La saga fantasy sembra d’altronde destinata a proseguire e il team di sviluppatori ha già dimostrato in passato di saper ascoltare le critiche e le osservazioni che gli sono state mosse. Pensiamo, per esempio, al fatto che le vicende del primo capitolo sono state aspramente criticate per aver condotto a un epilogo “monco”, abbandonando i giocatori con una conclusione che è stata incapace di chiudere le molteplici linee narrative avviate. Con Kingdom Come Deliverance II, Warhorse ha recuperato tutte le tematiche lasciate in sospeso, risolvendole con maestria. Non sempre in modo ovvio, ma comunque in maniera appagante, ricca di profondità, introducendo elementi che mettono sinceramente in dubbio gli stimoli di vendetta che muovono il protagonista.  Complici le azioni intraprese durante il gioco, alla fine dell’avventura, la Boemia è più che mai sull’orlo di una guerra con l’Ungheria, ma la storia di Henry può finalmente dirsi compiuta. Di fronte a lui, così come davanti al giocatore, si aprono molteplici possibilità: tutte le sue “urgenze” trovano una risoluzione, quindi c’è ampio spazio per un futuro che è ancora da plasmare. Chissà se un ipotetico terzo capitolo tornerà ad approfondire le vicende del fabbro-guerriero, il quale deve decidere a questo punto se perseguire una vita tranquilla o se continuare a combattere al fianco dei suoi compagni, o se invece si avventurerà in nuove direzioni imprevedibili, magari adottando prospettive del tutto inedite. Vedremo mai Ludovico III del Palatinato, o ci addentreremo nelle machiavelliche trame di Jobst di Moravia? Una cosa è certa: Warhorse Studios ha dimostrato di avere il talento necessario per continuare a sorprenderci, qualunque sia il cammino che deciderà di intraprendere.

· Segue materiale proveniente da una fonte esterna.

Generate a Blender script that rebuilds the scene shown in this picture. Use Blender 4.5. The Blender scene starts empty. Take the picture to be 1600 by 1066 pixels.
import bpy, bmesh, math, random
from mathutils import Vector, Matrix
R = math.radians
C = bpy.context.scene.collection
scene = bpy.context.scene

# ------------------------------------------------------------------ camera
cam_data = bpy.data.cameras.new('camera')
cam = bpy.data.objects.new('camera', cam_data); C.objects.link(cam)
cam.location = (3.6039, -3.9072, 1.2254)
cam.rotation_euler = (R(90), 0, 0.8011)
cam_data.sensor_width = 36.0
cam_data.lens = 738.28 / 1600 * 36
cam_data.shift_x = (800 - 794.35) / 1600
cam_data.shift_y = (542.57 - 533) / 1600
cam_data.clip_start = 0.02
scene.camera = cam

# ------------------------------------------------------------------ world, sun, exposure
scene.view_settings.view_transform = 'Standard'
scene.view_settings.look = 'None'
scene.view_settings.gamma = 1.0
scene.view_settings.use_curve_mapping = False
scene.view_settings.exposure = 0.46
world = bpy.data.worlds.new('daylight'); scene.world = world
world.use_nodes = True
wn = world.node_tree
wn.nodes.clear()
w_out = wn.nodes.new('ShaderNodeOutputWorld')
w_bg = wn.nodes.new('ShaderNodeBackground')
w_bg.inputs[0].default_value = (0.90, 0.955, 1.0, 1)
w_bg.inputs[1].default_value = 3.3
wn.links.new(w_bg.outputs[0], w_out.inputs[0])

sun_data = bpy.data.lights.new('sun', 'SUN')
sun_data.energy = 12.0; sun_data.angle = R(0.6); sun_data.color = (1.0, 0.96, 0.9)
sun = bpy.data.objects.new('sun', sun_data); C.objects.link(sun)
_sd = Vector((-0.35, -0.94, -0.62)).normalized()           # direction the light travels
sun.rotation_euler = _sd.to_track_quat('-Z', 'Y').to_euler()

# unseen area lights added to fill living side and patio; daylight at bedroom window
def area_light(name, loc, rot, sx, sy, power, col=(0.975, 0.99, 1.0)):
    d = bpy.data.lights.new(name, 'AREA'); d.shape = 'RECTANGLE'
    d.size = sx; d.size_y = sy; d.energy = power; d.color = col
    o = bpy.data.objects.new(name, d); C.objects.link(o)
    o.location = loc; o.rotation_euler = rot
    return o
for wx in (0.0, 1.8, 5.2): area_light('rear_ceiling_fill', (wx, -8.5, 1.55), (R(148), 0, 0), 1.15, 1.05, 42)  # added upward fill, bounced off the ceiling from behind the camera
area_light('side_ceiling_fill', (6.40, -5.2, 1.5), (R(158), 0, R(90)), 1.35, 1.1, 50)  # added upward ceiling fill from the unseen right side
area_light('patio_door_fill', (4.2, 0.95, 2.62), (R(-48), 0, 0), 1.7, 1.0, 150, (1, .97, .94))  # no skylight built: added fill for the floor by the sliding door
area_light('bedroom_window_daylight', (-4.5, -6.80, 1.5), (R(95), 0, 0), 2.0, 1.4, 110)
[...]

Ogni attimo trascorso a esplorare le terre boeme di Kingdom Come Deliverance II si trasforma in un’esperienza videoludica deliziosa, capace di incantare e sorprendere. Dalle colline ricoperte da foreste lussureggianti ai villaggi medievali ricchi di vita, i paesaggi sono mozzafiato, così come mozzafiato sono anche i personaggi, tasselli di un mondo vivo e credibile. Warhorse Studios ha preso tutto ciò che di buono aveva caratterizzato il primo capitolo della saga e portandolo ad un nuovo livello. Ogni aspetto è stato rifinito e migliorato: dalla grafica al sistema di combattimento, dall’intelligenza artificiale alla profondità della narrazione. Il risultato è un gioco non solo più accessibile, ma anche più appagante, capace di avvicinare un pubblico più ampio senza perdere quella complessità che ha reso la serie un cult.